エンドロール後のポストクレジットシーンは「MCU」シリーズ定番の「お楽しみ」ですが、本作では一味違う謎が込められています。
まずポストクレジットシーンでスパイダーマンこそがロンドンでの事件の黒幕とし、その正体を暴いたのは一体誰だったのでしょうか。
元インダストリー社のウィリアム・ギンター・リーヴァ?
最初に思い当たるのが、ベックの片腕としてドローン操作を担当した元スターク・インダストリー社の科学者ウィリアムです。
彼はミステリオの作戦が失敗したことを見届けると、ドローンのデータをUSBに納め、いずこかへと立ち去っています。
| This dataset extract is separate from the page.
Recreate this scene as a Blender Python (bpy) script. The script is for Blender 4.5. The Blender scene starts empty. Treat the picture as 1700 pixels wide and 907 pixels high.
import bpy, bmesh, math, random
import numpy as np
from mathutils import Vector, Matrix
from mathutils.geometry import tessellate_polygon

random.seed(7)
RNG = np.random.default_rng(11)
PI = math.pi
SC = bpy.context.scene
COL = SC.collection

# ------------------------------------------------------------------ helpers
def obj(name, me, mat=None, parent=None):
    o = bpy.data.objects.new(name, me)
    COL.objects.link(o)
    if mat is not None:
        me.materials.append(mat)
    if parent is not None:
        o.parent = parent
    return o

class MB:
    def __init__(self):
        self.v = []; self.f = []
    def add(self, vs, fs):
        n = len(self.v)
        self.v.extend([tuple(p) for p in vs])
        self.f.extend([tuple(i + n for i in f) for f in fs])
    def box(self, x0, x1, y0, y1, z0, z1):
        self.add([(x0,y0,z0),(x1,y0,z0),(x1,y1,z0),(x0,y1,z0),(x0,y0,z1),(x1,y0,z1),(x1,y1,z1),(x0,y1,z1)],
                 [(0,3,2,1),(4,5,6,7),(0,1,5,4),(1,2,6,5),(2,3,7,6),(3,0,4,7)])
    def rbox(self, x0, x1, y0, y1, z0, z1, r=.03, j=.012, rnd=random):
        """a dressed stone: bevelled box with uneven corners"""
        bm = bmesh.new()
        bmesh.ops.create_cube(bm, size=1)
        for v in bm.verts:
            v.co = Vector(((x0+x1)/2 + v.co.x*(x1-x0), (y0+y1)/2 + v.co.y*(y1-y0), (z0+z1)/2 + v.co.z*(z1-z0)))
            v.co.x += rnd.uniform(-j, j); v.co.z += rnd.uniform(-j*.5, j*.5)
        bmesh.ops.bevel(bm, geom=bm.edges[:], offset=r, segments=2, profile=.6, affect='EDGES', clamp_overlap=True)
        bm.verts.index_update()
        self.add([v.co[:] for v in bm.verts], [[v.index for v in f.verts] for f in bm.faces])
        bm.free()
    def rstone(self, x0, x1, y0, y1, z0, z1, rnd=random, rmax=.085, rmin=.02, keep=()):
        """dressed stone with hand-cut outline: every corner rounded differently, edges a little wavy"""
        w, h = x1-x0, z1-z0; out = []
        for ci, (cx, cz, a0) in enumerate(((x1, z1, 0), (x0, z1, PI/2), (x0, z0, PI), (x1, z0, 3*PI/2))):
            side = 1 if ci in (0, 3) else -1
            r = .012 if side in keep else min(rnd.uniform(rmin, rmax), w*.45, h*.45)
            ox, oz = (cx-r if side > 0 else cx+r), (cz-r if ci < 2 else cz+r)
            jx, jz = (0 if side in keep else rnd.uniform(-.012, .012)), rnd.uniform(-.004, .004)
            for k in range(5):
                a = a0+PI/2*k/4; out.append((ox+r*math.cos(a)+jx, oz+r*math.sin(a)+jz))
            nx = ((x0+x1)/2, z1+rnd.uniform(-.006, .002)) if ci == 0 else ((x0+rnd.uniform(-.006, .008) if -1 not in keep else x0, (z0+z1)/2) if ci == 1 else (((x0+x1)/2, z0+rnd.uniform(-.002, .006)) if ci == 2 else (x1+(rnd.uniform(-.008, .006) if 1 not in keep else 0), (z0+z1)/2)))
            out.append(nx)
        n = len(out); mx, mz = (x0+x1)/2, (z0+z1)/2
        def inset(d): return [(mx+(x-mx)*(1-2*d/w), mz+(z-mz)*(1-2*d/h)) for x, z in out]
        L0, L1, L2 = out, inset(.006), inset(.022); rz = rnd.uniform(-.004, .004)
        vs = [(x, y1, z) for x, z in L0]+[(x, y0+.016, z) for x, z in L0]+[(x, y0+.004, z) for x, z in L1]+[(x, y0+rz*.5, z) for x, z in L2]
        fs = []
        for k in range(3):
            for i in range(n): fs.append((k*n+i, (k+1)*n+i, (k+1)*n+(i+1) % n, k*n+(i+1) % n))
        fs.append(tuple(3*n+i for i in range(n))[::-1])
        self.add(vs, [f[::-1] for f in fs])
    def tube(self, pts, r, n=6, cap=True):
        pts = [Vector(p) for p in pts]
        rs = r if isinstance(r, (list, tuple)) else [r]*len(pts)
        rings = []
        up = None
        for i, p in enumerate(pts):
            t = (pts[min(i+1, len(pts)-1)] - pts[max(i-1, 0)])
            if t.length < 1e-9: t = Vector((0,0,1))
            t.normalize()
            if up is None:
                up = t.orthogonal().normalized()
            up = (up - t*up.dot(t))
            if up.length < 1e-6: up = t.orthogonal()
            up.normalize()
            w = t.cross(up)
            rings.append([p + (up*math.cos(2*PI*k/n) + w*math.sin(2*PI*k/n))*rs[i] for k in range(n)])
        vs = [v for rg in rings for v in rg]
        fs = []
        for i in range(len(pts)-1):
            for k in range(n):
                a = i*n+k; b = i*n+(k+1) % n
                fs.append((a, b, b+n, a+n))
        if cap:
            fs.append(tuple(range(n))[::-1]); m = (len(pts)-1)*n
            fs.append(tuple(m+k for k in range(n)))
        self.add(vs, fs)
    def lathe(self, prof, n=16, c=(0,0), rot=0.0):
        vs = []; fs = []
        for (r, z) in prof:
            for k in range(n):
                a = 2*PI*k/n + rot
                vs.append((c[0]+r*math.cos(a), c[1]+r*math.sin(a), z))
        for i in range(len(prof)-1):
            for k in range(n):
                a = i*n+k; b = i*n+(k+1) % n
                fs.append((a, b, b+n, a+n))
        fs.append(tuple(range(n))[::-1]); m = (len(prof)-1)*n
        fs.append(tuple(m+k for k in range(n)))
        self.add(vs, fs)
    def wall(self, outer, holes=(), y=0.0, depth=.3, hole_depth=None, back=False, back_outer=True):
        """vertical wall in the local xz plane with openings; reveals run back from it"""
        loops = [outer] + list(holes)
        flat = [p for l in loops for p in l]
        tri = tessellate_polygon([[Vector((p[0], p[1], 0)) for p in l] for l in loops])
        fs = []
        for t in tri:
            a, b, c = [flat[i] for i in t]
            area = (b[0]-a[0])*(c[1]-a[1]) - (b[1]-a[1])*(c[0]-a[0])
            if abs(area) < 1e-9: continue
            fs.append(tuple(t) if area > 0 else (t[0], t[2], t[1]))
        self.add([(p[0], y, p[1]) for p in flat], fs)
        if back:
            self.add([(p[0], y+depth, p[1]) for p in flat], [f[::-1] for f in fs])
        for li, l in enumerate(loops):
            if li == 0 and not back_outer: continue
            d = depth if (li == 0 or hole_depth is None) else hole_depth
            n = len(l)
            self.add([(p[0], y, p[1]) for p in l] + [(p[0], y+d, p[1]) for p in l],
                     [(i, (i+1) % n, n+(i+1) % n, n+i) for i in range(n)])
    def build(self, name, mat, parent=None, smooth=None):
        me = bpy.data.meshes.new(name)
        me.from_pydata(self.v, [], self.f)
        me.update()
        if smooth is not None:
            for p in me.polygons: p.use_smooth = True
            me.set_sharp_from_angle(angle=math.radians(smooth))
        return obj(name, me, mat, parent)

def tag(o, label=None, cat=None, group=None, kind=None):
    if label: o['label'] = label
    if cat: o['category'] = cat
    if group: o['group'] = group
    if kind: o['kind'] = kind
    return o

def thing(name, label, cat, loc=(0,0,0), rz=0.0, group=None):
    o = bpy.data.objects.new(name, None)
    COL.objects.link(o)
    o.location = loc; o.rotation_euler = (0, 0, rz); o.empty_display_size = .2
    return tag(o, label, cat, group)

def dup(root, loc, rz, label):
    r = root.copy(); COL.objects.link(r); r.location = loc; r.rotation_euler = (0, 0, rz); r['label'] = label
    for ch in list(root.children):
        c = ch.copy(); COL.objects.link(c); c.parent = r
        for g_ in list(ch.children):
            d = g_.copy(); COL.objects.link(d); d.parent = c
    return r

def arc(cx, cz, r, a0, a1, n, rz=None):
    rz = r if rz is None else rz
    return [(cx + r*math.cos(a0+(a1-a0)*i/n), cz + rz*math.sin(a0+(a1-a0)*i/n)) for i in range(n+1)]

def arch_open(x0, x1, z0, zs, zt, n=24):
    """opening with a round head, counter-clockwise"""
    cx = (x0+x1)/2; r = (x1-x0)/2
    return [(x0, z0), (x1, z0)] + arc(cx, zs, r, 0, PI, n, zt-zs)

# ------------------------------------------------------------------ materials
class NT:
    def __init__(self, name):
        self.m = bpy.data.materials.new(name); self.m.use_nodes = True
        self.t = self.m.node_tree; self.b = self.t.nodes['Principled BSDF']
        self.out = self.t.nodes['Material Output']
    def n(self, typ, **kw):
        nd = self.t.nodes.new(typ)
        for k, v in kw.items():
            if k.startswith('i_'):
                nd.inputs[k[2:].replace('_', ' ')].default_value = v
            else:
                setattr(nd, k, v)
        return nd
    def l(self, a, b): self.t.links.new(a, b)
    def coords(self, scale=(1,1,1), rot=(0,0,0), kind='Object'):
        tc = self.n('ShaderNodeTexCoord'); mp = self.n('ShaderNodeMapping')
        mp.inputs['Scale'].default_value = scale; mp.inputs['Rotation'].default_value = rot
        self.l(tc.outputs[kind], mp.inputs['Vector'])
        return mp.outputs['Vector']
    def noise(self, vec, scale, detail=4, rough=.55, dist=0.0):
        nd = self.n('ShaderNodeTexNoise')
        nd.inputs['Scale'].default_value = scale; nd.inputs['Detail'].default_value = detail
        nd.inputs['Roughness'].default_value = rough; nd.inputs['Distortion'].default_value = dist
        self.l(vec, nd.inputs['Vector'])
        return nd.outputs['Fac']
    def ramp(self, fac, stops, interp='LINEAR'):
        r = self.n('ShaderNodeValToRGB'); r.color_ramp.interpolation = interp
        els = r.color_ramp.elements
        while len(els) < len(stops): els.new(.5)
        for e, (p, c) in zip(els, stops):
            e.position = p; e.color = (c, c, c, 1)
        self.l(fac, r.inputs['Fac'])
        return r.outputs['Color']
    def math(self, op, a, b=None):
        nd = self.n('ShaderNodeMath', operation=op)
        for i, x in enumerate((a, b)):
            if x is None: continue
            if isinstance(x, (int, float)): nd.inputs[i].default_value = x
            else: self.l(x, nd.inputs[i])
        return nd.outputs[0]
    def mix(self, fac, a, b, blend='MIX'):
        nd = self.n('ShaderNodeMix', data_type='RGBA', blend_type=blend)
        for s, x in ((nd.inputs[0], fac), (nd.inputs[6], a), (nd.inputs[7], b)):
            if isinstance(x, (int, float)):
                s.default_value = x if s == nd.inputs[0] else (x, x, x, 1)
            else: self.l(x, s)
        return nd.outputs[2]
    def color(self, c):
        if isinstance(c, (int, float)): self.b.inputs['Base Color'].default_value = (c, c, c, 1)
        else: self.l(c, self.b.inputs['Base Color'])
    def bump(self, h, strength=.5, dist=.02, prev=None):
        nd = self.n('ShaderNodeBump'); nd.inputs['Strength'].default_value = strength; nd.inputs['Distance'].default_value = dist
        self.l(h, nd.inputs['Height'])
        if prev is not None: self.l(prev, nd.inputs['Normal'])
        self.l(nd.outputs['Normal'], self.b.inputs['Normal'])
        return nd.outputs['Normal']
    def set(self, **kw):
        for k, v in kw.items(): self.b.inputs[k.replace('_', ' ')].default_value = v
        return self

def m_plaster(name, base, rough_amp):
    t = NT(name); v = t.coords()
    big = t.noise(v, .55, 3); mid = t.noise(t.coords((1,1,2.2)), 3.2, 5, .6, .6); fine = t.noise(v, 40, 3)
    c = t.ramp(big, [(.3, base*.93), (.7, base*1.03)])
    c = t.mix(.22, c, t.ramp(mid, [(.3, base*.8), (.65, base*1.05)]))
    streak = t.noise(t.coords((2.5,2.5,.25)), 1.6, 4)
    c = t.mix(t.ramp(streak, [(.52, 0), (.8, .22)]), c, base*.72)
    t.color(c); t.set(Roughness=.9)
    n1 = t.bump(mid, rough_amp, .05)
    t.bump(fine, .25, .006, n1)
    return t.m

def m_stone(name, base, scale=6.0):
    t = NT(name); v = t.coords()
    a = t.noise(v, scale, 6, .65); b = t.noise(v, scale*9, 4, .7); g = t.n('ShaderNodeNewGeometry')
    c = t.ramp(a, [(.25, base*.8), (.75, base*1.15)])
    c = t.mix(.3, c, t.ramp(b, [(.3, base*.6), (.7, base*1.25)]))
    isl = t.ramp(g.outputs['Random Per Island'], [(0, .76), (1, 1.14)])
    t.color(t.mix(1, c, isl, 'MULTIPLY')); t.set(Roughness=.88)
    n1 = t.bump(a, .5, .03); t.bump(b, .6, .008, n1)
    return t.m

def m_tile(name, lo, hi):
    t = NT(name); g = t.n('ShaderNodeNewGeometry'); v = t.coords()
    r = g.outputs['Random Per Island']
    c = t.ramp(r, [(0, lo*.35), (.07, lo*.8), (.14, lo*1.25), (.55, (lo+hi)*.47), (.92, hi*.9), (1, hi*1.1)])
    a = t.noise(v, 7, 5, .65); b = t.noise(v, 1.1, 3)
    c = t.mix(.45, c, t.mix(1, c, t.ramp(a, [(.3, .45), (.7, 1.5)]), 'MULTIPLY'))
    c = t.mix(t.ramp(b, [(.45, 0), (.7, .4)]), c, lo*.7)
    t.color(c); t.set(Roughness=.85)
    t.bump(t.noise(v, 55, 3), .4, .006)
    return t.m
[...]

ニュース映像を編集するには元の映像データが必須ですから、このUSBデータが何らかの形で関わっていると考えるのは妥当なところ。
しかし、ウィリアムには確たる動機がありません。
トニーの後継者であるピーター・パーカーへの復讐…と考えても彼にとっては見返りが小さすぎます。
ウィリアムが関与したのはほぼ確定でしょうが、ここは彼を操る黒幕がいたと考えるのが自然でしょう。
オバディア・ステインやベックなど、特に哲学なく悪のカリスマにつき従ってきた彼の姿からもそれは容易に想像できます。
デイリー・ビューグルのJ・ジョナ・ジェイムソン?
ウィリアムを裏で操っていたと考えられるのは、まずJ・ジョナ・ジェイムソン率いるデイリー・ビューグル。
原作ではしばしばスパイダーマンを糾弾する悪役の新聞社として描かれていますが、本作ではウェブサイト。
今回は「お騒がせ」とあえてチープな言葉で表現されています。
しかし、J・ジョナ・ジェイムソンがスパイダーマンを陥れようとする動機はなんなのでしょう。
これに関しては単純に彼の「狂気」とすれば説明がつきます。